Exercise aim =
Write out the whole listing, matching it exactly.

Data provided =

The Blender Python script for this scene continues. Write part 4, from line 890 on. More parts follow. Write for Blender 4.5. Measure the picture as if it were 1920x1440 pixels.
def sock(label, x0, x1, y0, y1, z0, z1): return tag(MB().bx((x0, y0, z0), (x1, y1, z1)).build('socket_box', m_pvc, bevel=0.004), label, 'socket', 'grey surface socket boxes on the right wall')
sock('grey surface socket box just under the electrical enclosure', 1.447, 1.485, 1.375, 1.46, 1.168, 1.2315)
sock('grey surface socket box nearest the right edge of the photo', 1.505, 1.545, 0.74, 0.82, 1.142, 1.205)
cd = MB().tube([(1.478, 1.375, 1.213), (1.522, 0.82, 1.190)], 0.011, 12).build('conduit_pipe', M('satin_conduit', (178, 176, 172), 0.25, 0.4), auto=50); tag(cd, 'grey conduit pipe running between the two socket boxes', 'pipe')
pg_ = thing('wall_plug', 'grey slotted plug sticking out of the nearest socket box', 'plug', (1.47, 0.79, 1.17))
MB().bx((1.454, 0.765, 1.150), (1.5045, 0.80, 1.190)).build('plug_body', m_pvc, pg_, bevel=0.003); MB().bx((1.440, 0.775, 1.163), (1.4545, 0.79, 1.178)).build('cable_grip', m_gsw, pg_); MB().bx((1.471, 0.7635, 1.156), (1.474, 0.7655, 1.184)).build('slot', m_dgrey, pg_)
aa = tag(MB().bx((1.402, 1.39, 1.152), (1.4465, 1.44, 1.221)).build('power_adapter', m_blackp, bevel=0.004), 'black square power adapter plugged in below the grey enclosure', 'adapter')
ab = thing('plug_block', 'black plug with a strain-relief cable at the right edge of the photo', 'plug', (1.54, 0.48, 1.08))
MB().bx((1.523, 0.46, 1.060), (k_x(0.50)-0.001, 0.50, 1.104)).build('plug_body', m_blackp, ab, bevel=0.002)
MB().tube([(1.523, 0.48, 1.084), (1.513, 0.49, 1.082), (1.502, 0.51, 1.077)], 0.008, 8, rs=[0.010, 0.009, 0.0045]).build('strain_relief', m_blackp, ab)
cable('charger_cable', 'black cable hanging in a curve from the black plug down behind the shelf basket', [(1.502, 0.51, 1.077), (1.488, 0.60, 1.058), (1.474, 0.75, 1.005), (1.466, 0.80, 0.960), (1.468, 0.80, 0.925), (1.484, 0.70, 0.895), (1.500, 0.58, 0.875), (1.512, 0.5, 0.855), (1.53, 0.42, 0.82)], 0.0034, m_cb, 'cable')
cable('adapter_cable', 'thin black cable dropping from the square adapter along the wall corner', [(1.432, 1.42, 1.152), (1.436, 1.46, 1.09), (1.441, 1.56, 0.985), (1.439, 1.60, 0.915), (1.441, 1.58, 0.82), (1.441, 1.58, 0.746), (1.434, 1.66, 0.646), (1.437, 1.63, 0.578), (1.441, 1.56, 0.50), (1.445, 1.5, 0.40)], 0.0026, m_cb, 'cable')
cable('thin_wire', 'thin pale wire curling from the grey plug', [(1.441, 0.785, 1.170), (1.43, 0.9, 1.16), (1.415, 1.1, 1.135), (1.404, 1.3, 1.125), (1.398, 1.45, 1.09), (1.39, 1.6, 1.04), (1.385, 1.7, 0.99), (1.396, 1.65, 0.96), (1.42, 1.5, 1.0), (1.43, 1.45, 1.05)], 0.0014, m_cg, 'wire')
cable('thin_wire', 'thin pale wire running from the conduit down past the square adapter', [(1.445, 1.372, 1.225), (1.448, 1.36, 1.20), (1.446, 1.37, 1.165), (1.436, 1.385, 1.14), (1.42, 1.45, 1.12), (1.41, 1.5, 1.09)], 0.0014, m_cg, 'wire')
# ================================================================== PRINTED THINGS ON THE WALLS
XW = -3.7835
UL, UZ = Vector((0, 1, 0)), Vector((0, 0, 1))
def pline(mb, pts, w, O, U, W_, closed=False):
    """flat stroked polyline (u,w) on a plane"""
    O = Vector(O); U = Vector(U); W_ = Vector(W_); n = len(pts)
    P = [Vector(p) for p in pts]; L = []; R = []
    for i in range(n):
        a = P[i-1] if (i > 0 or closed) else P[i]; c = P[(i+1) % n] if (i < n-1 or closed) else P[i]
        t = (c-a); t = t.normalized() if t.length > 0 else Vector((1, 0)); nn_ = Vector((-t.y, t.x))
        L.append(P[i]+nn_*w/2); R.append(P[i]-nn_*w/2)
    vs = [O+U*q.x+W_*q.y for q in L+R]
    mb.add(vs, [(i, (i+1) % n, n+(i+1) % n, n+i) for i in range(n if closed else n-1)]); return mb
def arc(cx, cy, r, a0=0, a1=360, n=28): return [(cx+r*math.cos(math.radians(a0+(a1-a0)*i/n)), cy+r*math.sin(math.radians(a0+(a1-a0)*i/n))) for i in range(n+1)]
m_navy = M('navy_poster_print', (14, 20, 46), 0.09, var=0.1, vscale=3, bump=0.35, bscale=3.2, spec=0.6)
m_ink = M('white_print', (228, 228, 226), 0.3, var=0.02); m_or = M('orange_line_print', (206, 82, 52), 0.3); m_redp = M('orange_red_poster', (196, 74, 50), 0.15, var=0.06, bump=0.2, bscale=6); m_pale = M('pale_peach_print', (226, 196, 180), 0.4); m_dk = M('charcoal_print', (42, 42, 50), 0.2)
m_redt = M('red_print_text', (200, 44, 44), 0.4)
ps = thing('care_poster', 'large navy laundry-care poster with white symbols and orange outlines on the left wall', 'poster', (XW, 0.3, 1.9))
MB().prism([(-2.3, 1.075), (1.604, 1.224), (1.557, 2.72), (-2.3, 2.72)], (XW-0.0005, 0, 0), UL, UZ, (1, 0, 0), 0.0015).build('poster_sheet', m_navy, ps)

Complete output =
The Blender Python script for this scene continues. Write part 4, from line 890 on. More parts follow. Write for Blender 4.5. Measure the picture as if it were 1920x1440 pixels.
def sock(label, x0, x1, y0, y1, z0, z1): return tag(MB().bx((x0, y0, z0), (x1, y1, z1)).build('socket_box', m_pvc, bevel=0.004), label, 'socket', 'grey surface socket boxes on the right wall')
sock('grey surface socket box just under the electrical enclosure', 1.447, 1.485, 1.375, 1.46, 1.168, 1.2315)
sock('grey surface socket box nearest the right edge of the photo', 1.505, 1.545, 0.74, 0.82, 1.142, 1.205)
cd = MB().tube([(1.478, 1.375, 1.213), (1.522, 0.82, 1.190)], 0.011, 12).build('conduit_pipe', M('satin_conduit', (178, 176, 172), 0.25, 0.4), auto=50); tag(cd, 'grey conduit pipe running between the two socket boxes', 'pipe')
pg_ = thing('wall_plug', 'grey slotted plug sticking out of the nearest socket box', 'plug', (1.47, 0.79, 1.17))
MB().bx((1.454, 0.765, 1.150), (1.5045, 0.80, 1.190)).build('plug_body', m_pvc, pg_, bevel=0.003); MB().bx((1.440, 0.775, 1.163), (1.4545, 0.79, 1.178)).build('cable_grip', m_gsw, pg_); MB().bx((1.471, 0.7635, 1.156), (1.474, 0.7655, 1.184)).build('slot', m_dgrey, pg_)
aa = tag(MB().bx((1.402, 1.39, 1.152), (1.4465, 1.44, 1.221)).build('power_adapter', m_blackp, bevel=0.004), 'black square power adapter plugged in below the grey enclosure', 'adapter')
ab = thing('plug_block', 'black plug with a strain-relief cable at the right edge of the photo', 'plug', (1.54, 0.48, 1.08))
MB().bx((1.523, 0.46, 1.060), (k_x(0.50)-0.001, 0.50, 1.104)).build('plug_body', m_blackp, ab, bevel=0.002)
MB().tube([(1.523, 0.48, 1.084), (1.513, 0.49, 1.082), (1.502, 0.51, 1.077)], 0.008, 8, rs=[0.010, 0.009, 0.0045]).build('strain_relief', m_blackp, ab)
cable('charger_cable', 'black cable hanging in a curve from the black plug down behind the shelf basket', [(1.502, 0.51, 1.077), (1.488, 0.60, 1.058), (1.474, 0.75, 1.005), (1.466, 0.80, 0.960), (1.468, 0.80, 0.925), (1.484, 0.70, 0.895), (1.500, 0.58, 0.875), (1.512, 0.5, 0.855), (1.53, 0.42, 0.82)], 0.0034, m_cb, 'cable')
cable('adapter_cable', 'thin black cable dropping from the square adapter along the wall corner', [(1.432, 1.42, 1.152), (1.436, 1.46, 1.09), (1.441, 1.56, 0.985), (1.439, 1.60, 0.915), (1.441, 1.58, 0.82), (1.441, 1.58, 0.746), (1.434, 1.66, 0.646), (1.437, 1.63, 0.578), (1.441, 1.56, 0.50), (1.445, 1.5, 0.40)], 0.0026, m_cb, 'cable')
cable('thin_wire', 'thin pale wire curling from the grey plug', [(1.441, 0.785, 1.170), (1.43, 0.9, 1.16), (1.415, 1.1, 1.135), (1.404, 1.3, 1.125), (1.398, 1.45, 1.09), (1.39, 1.6, 1.04), (1.385, 1.7, 0.99), (1.396, 1.65, 0.96), (1.42, 1.5, 1.0), (1.43, 1.45, 1.05)], 0.0014, m_cg, 'wire')
cable('thin_wire', 'thin pale wire running from the conduit down past the square adapter', [(1.445, 1.372, 1.225), (1.448, 1.36, 1.20), (1.446, 1.37, 1.165), (1.436, 1.385, 1.14), (1.42, 1.45, 1.12), (1.41, 1.5, 1.09)], 0.0014, m_cg, 'wire')
# ================================================================== PRINTED THINGS ON THE WALLS
XW = -3.7835
UL, UZ = Vector((0, 1, 0)), Vector((0, 0, 1))
def pline(mb, pts, w, O, U, W_, closed=False):
    """flat stroked polyline (u,w) on a plane"""
    O = Vector(O); U = Vector(U); W_ = Vector(W_); n = len(pts)
    P = [Vector(p) for p in pts]; L = []; R = []
    for i in range(n):
        a = P[i-1] if (i > 0 or closed) else P[i]; c = P[(i+1) % n] if (i < n-1 or closed) else P[i]
        t = (c-a); t = t.normalized() if t.length > 0 else Vector((1, 0)); nn_ = Vector((-t.y, t.x))
        L.append(P[i]+nn_*w/2); R.append(P[i]-nn_*w/2)
    vs = [O+U*q.x+W_*q.y for q in L+R]
    mb.add(vs, [(i, (i+1) % n, n+(i+1) % n, n+i) for i in range(n if closed else n-1)]); return mb
def arc(cx, cy, r, a0=0, a1=360, n=28): return [(cx+r*math.cos(math.radians(a0+(a1-a0)*i/n)), cy+r*math.sin(math.radians(a0+(a1-a0)*i/n))) for i in range(n+1)]
m_navy = M('navy_poster_print', (14, 20, 46), 0.09, var=0.1, vscale=3, bump=0.35, bscale=3.2, spec=0.6)
m_ink = M('white_print', (228, 228, 226), 0.3, var=0.02); m_or = M('orange_line_print', (206, 82, 52), 0.3); m_redp = M('orange_red_poster', (196, 74, 50), 0.15, var=0.06, bump=0.2, bscale=6); m_pale = M('pale_peach_print', (226, 196, 180), 0.4); m_dk = M('charcoal_print', (42, 42, 50), 0.2)
m_redt = M('red_print_text', (200, 44, 44), 0.4)
ps = thing('care_poster', 'large navy laundry-care poster with white symbols and orange outlines on the left wall', 'poster', (XW, 0.3, 1.9))
MB().prism([(-2.3, 1.075), (1.604, 1.224), (1.557, 2.72), (-2.3, 2.72)], (XW-0.0005, 0, 0), UL, UZ, (1, 0, 0), 0.0015).build('poster_sheet', m_navy, ps)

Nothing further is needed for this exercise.